Indeed, a failure on energy-water may mean the entire appropriations process is again off track and that Congress is headed for another series of stopgap funding measures and massive year-end spending deals.

In a sign of the holdup’s broader impact, the Senate yesterday evening scrapped a procedural vote to move forward with legislation to fund transportation programs. Majority Leader Mitch McConnell (R-Ky.) had set the vote earlier in the week assuming lawmakers were about the finish work on the energy bill.

Senate Majority Whip John Cornyn (R-Texas) confirmed yesterday that discussions continued on reviving the energy-water bill but said the failed cloture vote didn’t portend well for efforts to rein in the wayward appropriations process.

"I hope it’s a temporary glitch because, I mean, if we can’t get this appropriation bill done, it doesn’t bode well for the future, and I think there seemed to be a bipartisan agreement that we need to get our work done on these appropriations bills and avoid a year-end omnibus appropriation," he told E&E Daily. "I’m still hopeful we can work out those differences."

Sen. Barbara Mikulski (D-Md.), the ranking member on the Appropriations Committee, also acknowledged that talks continue, "but there has to be a will. And our agreement has no poison pill riders."

In recent years, partisan disputes over policy riders and spending levels have kept Congress from sending the president many individual spending bills.

Senate leaders hoped this year would be different after reaching a bipartisan deal to raise overall discretionary spending to $1.07 trillion for fiscal 2017.

Both parties agreed to move bills to the floor if they stayed within the spending limits. They also agreed to avoid contentious riders in committee and hash out policy disputes on the floor.

Heavy water

The energy-water spending bill seemed on track to become one of the earliest appropriations measures to pass the Senate since the modern budget process began four decades ago. However, the late emergence of the amendment related to the Iran nuclear deal scuttled that goal.

Arkansas Republican Sen. Tom Cotton on Monday proposed a ban for the Department of Energy from buying heavy water from Iran. The administration announced over the weekend plans to buy 32 tons of the heavy water, used in nuclear reactors, as permitted under the nuclear deal.

The White House quickly came out against the amendment and threatened to veto any spending bill with it. Presidential aides see the proposal as the latest attempt by Republicans to undermine their hard-won Iran deal. The GOP says the amendment is germane to the spending bill.

Sen. Dianne Feinstein (D-Calif.), ranking member on the Energy and Water Development Appropriations Subcommittee, said the amendment was aimed at reversing nonproliferation efforts under the deal and pleaded with Cotton to withdraw it.

She asked, "Why can’t we have the ability to do one bill that doesn’t have a poison pill on it to set an example for future bills? This was the bill that was supposed to do that. Why can’t a member see this?"
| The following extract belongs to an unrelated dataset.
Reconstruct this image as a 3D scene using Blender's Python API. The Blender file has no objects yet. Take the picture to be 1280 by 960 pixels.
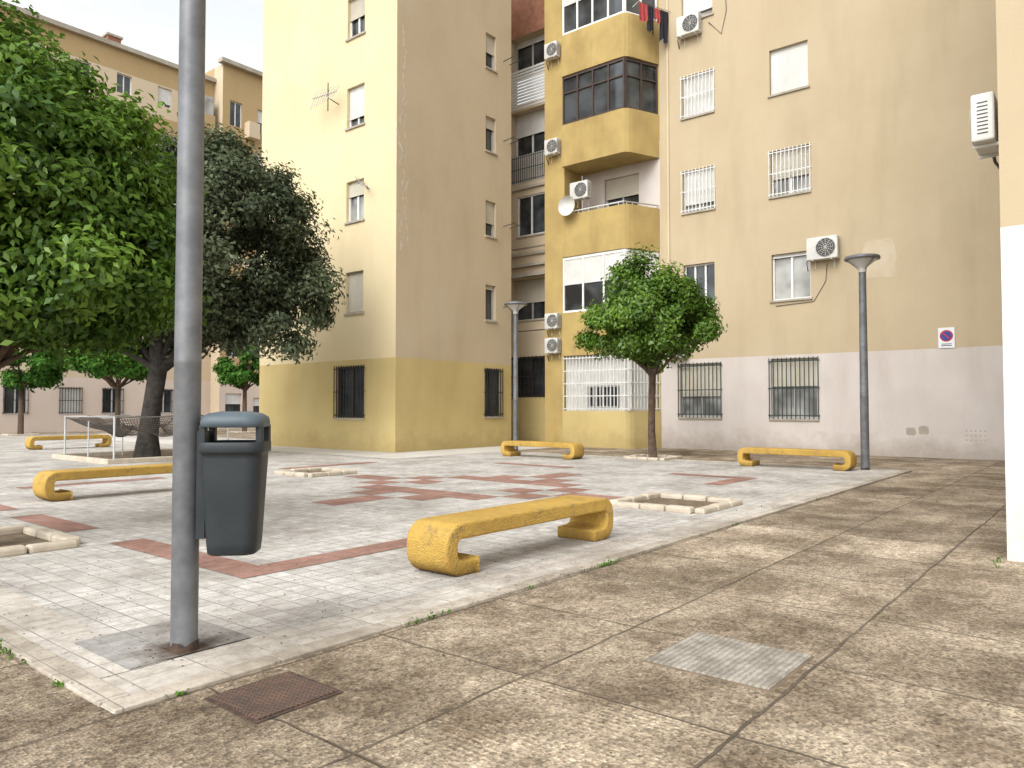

Cotton insisted he too was interested in moving spending bills. He noted he had offered to modify his amendment in several ways and set a 60-vote threshold for adopting to end the standoff, but Democrats rejected those approaches.
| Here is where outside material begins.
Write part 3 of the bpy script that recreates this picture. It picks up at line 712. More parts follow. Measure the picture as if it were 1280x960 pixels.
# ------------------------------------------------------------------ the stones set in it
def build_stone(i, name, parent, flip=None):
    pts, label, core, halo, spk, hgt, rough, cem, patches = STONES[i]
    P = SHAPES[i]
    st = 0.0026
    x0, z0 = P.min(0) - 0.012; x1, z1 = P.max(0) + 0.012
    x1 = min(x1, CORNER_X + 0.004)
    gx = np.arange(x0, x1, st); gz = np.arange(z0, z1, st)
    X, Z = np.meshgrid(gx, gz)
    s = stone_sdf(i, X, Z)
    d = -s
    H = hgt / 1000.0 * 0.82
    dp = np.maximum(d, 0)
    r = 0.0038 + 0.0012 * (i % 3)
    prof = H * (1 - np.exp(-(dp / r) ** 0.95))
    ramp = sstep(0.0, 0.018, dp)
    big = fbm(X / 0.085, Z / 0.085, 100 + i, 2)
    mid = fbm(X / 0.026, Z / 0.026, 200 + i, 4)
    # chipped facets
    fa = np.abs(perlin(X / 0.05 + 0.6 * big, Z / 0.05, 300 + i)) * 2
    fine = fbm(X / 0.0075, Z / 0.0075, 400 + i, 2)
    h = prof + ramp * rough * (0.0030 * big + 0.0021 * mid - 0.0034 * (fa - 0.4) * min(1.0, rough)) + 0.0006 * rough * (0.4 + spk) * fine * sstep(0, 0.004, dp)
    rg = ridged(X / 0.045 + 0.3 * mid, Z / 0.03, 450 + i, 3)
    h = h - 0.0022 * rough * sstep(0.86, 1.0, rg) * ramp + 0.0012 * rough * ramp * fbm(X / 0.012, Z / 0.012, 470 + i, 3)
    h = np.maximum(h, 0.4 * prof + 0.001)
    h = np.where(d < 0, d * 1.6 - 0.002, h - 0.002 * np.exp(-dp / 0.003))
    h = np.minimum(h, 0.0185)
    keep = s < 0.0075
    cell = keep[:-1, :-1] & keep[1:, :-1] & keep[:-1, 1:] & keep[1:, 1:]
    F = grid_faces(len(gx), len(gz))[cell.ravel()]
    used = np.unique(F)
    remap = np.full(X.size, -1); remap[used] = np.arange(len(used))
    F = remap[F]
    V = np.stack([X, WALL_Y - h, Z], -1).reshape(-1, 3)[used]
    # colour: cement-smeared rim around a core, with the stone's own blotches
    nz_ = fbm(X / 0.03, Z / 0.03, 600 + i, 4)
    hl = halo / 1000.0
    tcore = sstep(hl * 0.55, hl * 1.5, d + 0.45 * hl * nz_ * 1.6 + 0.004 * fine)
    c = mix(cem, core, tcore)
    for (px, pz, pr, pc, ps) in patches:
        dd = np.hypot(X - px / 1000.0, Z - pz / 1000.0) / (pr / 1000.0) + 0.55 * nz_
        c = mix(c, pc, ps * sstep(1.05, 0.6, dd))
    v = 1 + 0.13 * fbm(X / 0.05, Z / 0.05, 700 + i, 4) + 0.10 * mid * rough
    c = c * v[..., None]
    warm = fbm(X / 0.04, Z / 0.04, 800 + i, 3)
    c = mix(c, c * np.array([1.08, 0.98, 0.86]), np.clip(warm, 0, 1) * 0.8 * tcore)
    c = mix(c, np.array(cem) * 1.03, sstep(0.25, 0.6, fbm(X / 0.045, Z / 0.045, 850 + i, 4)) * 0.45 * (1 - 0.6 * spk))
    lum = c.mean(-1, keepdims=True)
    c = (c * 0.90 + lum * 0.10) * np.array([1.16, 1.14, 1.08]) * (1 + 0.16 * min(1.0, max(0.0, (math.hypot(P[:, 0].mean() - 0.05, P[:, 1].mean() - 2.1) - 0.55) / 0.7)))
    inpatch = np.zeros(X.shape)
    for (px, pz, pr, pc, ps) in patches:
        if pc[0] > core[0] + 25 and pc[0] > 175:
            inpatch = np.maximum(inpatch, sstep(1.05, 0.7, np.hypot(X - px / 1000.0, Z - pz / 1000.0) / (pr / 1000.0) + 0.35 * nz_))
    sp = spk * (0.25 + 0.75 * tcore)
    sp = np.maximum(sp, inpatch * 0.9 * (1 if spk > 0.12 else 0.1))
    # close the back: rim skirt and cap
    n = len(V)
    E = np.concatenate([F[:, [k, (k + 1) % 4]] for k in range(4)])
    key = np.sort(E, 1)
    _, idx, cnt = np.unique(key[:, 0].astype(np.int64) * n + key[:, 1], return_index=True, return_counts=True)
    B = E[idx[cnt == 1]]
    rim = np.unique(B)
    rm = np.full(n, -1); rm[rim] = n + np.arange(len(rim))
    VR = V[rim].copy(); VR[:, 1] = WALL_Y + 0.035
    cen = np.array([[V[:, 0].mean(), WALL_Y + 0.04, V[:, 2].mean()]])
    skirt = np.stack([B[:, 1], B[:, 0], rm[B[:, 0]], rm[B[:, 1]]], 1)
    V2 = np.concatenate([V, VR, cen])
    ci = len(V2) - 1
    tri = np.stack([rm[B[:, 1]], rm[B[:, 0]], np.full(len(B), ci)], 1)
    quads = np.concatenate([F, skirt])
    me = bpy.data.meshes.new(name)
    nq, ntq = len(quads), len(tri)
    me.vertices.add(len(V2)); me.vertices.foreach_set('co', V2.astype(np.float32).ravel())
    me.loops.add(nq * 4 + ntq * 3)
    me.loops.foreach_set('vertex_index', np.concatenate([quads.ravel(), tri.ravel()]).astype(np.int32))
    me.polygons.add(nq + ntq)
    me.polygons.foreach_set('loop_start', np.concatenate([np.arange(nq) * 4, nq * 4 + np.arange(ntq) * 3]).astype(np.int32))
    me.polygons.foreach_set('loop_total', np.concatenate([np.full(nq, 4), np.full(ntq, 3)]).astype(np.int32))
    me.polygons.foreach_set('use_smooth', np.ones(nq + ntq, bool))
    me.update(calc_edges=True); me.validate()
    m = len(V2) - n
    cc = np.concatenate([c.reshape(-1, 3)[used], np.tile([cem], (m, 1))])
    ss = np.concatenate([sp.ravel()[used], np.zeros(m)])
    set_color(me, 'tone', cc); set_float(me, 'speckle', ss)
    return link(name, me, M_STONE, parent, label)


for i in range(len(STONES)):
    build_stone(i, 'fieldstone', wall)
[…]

Senate Minority Whip Dick Durbin (D-Ill.) said he believes the energy bill provides an "easy target" but predicted leaders would eventually find a way around the Iran provision and the appropriations process would not slip off track over "poison pills."
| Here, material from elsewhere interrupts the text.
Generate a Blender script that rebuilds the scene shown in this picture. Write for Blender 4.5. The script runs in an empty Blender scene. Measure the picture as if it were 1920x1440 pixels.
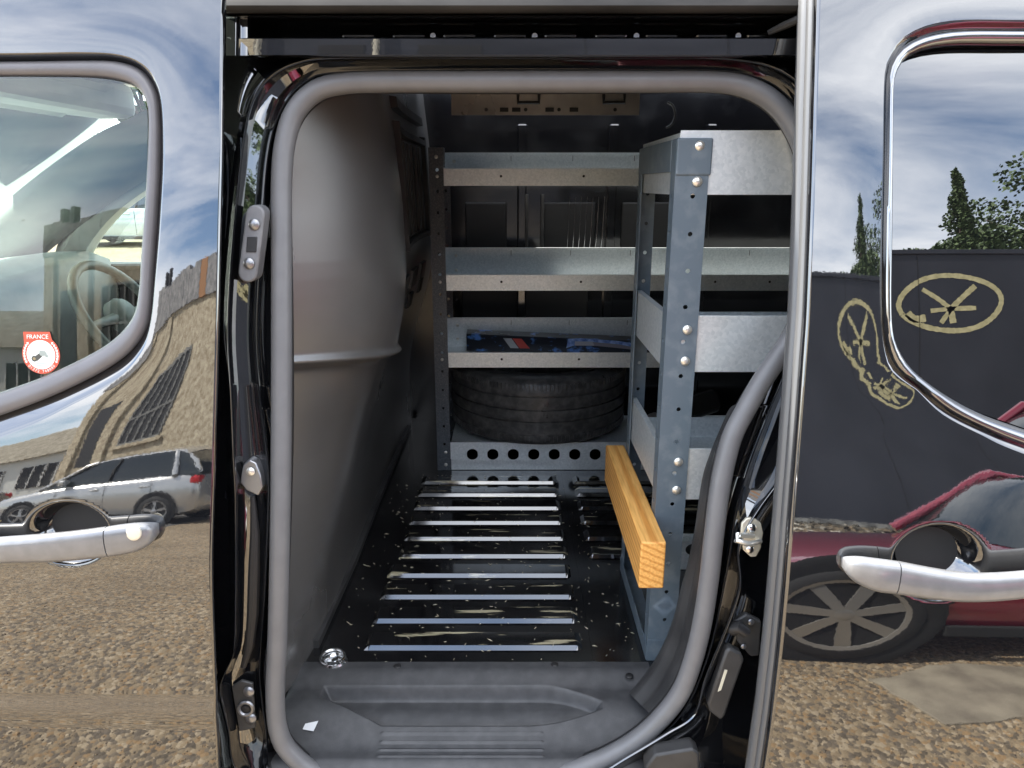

However, a GOP aide cried foul and noted that Democrats did not balk over other contentious riders during last week’s vote on an amendment by Sen. John Hoeven (R-N.D.) that would have barred funding for the joint EPA-Army Corps of Engineers rule defining the reach of the Clean Water Act (Greenwire, April 21).

Hoeven, who has long advocated for allowing floor votes on disputed appropriations riders, reiterated the call yesterday.

"It’s got to be bipartisan to pass," he said in an interview. "You get consent at 60, and you vote, and it’s not going to move unless you get 60 votes. And frankly, with a lot of them if the president vetoes, you’ve got to have 67."

Sen. Bill Cassidy (R-La.), a member of Appropriations, said yesterday that Senate Democrats were carrying the president’s "heavy water" on the Cotton amendment. "They don’t want a vote that looks like they’re soft on Iran," he said. "Just to protect the president from being embarrassed."

Appropriator Shelley Moore Capito (R-W.Va.) said she was disappointed by yesterday’s snag. "I thought we were moving along in good faith and relatively quickly," she said in an interview. "We’ve all worked too hard to try to get it to this point. We’ve moved four bills out unanimously, or close to unanimous, so I hope it’s a temporary setback."